• Dataset extract:
<<<<
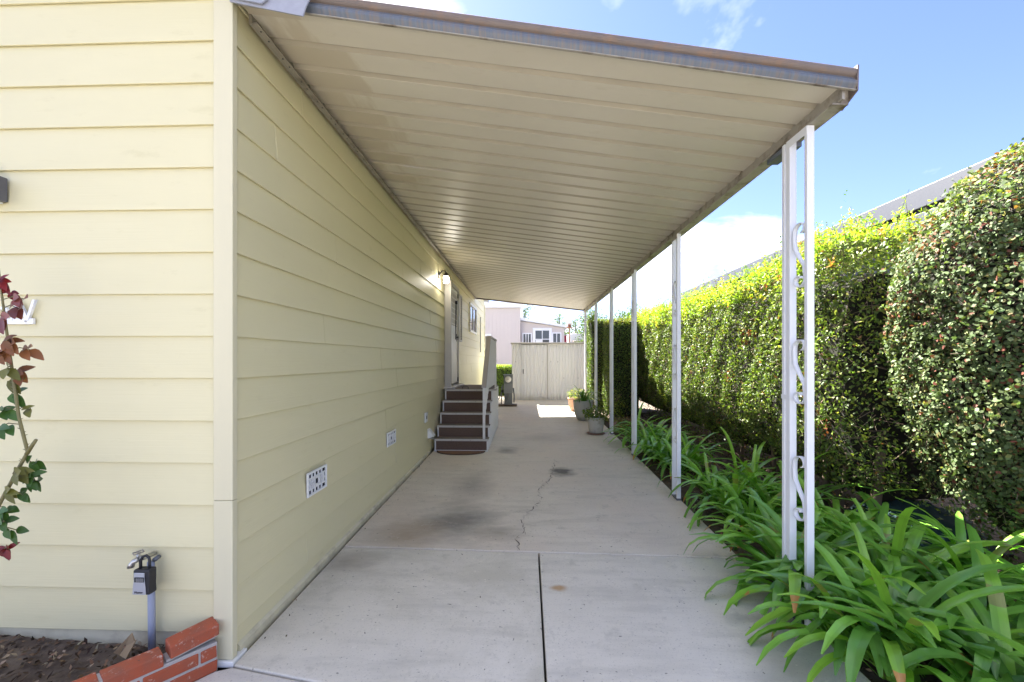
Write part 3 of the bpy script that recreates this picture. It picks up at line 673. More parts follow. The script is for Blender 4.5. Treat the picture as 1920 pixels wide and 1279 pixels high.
litter('leaf_litter', 'dry fallen leaves on the soil under the hedge', 5000, lambda: (random.uniform(3.1, 4.9), random.uniform(-.6, 8.5), 0), lambda x, y: gz(y) - .03 + .03 * min(1, max(0, x - 3.2)),
       [(.12, .075, .045), (.26, .17, .10), (.38, .29, .19), (.06, .04, .03)], [4, 3, 1.5, 3], .04)
litter('slab_debris', 'scattered bits of leaf and grit on the concrete driveway', 130, lambda: (random.choice([random.uniform(.05, 3.0), random.uniform(.04, .18), random.uniform(2.6, 3.05)]), random.uniform(-.05, 8.0), 0), lambda x, y: gz(y) - .012,
       [(.10, .07, .05), (.22, .15, .09), (.05, .04, .03)], [3, 2, 2], .018)
# two larger things lying in the bed
dl = MB(); pts = [(-.455, -.175, .10), (-.40, -.20, .10), (-.385, -.16, .165), (-.405, -.15, .15), (-.425, -.145, .185), (-.452, -.15, .14), (-.44, -.155, .13)]
dl.sweep2(pts, [(x, y + .006, z) for x, y, z in pts]).add([(-.455, -.175, .10), (-.425, -.145, .185), (-.47, -.19, .12)], [(0, 1, 2)])
tag(dl.build('dead_leaf', simple('curled_tan_leaf', (.30, .215, .12), .8)), 'curled tan dead leaf standing in the front bed near the brick wall', 'leaf')

# conduit, faucet and lockbox
M_PVC = simple('blue_grey_conduit', (.30, .33, .42), .5)
pp = thing('conduit_pipe', (-.375, -.085, .1), 'blue-grey conduit pipe rising from the bed to the faucet', 'pipe')
MB().tube([(-.375, -.085, .02), (-.380, -.082, .2), (-.388, -.078, .50)], .0155, 12).build('pipe', M_PVC, pp, True)
fa = thing('faucet', (-.40, -.09, .50), 'old chrome hose faucet on the siding above the conduit pipe', 'faucet')
M_CHROME = simple('dull_chrome', (.55, .55, .52), .28, .85, .2, 20)
MB().tube([(-.388, -.05, .525), (-.395, -.10, .530), (-.405, -.125, .535)], [.016, .018, .02], 12).tube([(-.405, -.125, .535), (-.425, -.135, .525), (-.440, -.14, .505), (-.444, -.142, .485)], [.02, .018, .016, .019], 12).build('spout', M_CHROME, fa, True)
MB().tube([(-.41, -.125, .54), (-.412, -.125, .575)], [.014, .008], 10).build('stem', M_CHROME, fa, True)
MB().tube([(-.412 + .030 * math.cos(a * math.pi / 2 + .3), -.125 + .03 * math.sin(a * math.pi / 2 + .3), .579) for a in range(5)], .0045, 6).tube([(-.442, -.128, .579), (-.382, -.122, .579)], .004, 6).build('handle', M_LEDGER, fa, True)
MB().lathe([(.016, -.004), (.016, .004)], (0, 0, 0), 8)
fa.scale = (.68, 1, .68); fa.location.z = .512
MB().tube([(-.355, -.055, .515), (-.345, -.085, .512)], .016, 10).build('stub', M_GALV, fa, True)
lb = thing('key_lockbox', (-.37, -.14, .38), 'grey and black key lockbox hanging from the faucet', 'lockbox')
M_BLKP = simple('black_rubber', (.018, .018, .022), .55)
def rrect(w0, w1, h, y, x=-.372, zc=.432):
    return [(x - w0, y, zc - h), (x + w0, y, zc - h), (x + w0 * .93, y, zc - h * .3), (x + w1, y, zc + h * .35), (x + w1, y, zc + h), (x - w1, y, zc + h), (x - w1, y, zc + h * .35), (x - w0 * .93, y, zc - h * .3)]
MB().sweep2(rrect(.041, .040, .060, -.150), rrect(.041, .040, .060, -.105)).build('body', M_BLKP, lb, bevel=.006)
pl = MB().sweep2(rrect(.033, .026, .052, -.155, -.378, .428), rrect(.033, .026, .052, -.1505, -.378, .428)).build('front_plate', simple('silver_plate', (.48, .49, .52), .4, .3), lb, bevel=.002)
MB().box(-.398, -.352, -.158, -.1552, .437, .460).build('dial_window', M_BLACK, pl)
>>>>
• The problem:
Go from the first line of the data above to the line containing "brick wall', 'leaf')" and retype exactly those lines, both included, but none of the pictures.

• Finished task:
Write part 3 of the bpy script that recreates this picture. It picks up at line 673. More parts follow. The script is for Blender 4.5. Treat the picture as 1920 pixels wide and 1279 pixels high.
litter('leaf_litter', 'dry fallen leaves on the soil under the hedge', 5000, lambda: (random.uniform(3.1, 4.9), random.uniform(-.6, 8.5), 0), lambda x, y: gz(y) - .03 + .03 * min(1, max(0, x - 3.2)),
       [(.12, .075, .045), (.26, .17, .10), (.38, .29, .19), (.06, .04, .03)], [4, 3, 1.5, 3], .04)
litter('slab_debris', 'scattered bits of leaf and grit on the concrete driveway', 130, lambda: (random.choice([random.uniform(.05, 3.0), random.uniform(.04, .18), random.uniform(2.6, 3.05)]), random.uniform(-.05, 8.0), 0), lambda x, y: gz(y) - .012,
       [(.10, .07, .05), (.22, .15, .09), (.05, .04, .03)], [3, 2, 2], .018)
# two larger things lying in the bed
dl = MB(); pts = [(-.455, -.175, .10), (-.40, -.20, .10), (-.385, -.16, .165), (-.405, -.15, .15), (-.425, -.145, .185), (-.452, -.15, .14), (-.44, -.155, .13)]
dl.sweep2(pts, [(x, y + .006, z) for x, y, z in pts]).add([(-.455, -.175, .10), (-.425, -.145, .185), (-.47, -.19, .12)], [(0, 1, 2)])
tag(dl.build('dead_leaf', simple('curled_tan_leaf', (.30, .215, .12), .8)), 'curled tan dead leaf standing in the front bed near the brick wall', 'leaf')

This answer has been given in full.